Generally speaking, Vancouverites don’t seem to be as “self-empowered” (I mean this in a specific sense, which I’ll provide shortly) as Canadians from Canada’s other major cities, especially Toronto and Montreal with which I have the most familiarity.  To be more specific, long-time Vancouverities in general, especially those who haven’t spent much time away from Vancouver, don’t seem to recognize, at least to the same degree as those from other cities, that their private thoughts and mental meanderings are important, and that they have a right to not have their thoughts interrupted by random voices, and random show tunes, as they go about their daily routines.  Regarding Vancouver’s many chatterboxes, I would suggest there aren’t sufficient people in Vancouver who are sufficiently self-empowered to tell the chatterboxes that they don’t wish to be spoken at when their attention is elsewhere, so that the chatterboxes get the message loud and clear, and desist.  Also, if the chatty Vancouverites that drive me crazy were more self-empowered themselves, they probably would recognize to a greater extent the value of the inner thoughts of others, and wouldn’t impose themselves on others the way that they do.   
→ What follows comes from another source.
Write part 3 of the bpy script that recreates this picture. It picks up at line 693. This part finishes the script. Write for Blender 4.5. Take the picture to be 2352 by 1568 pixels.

When I was away from Vancouver for many years, I seem to have become more “self-empowered” myself, in the particular sense I am using this term here, even without being aware of it, to the extent that, now, not only do I commonly tell strangers off when they are interrupting me (assuming they have nothing important to say) but also I consider it the responsibility of my fellow Vancouverites to tell me to quieten down if I am interrupting them–especially if I’m interrupting them with full-volume “Smash”.  (“Shut the hell up!” would seem to be entirely appropriate in this instance.)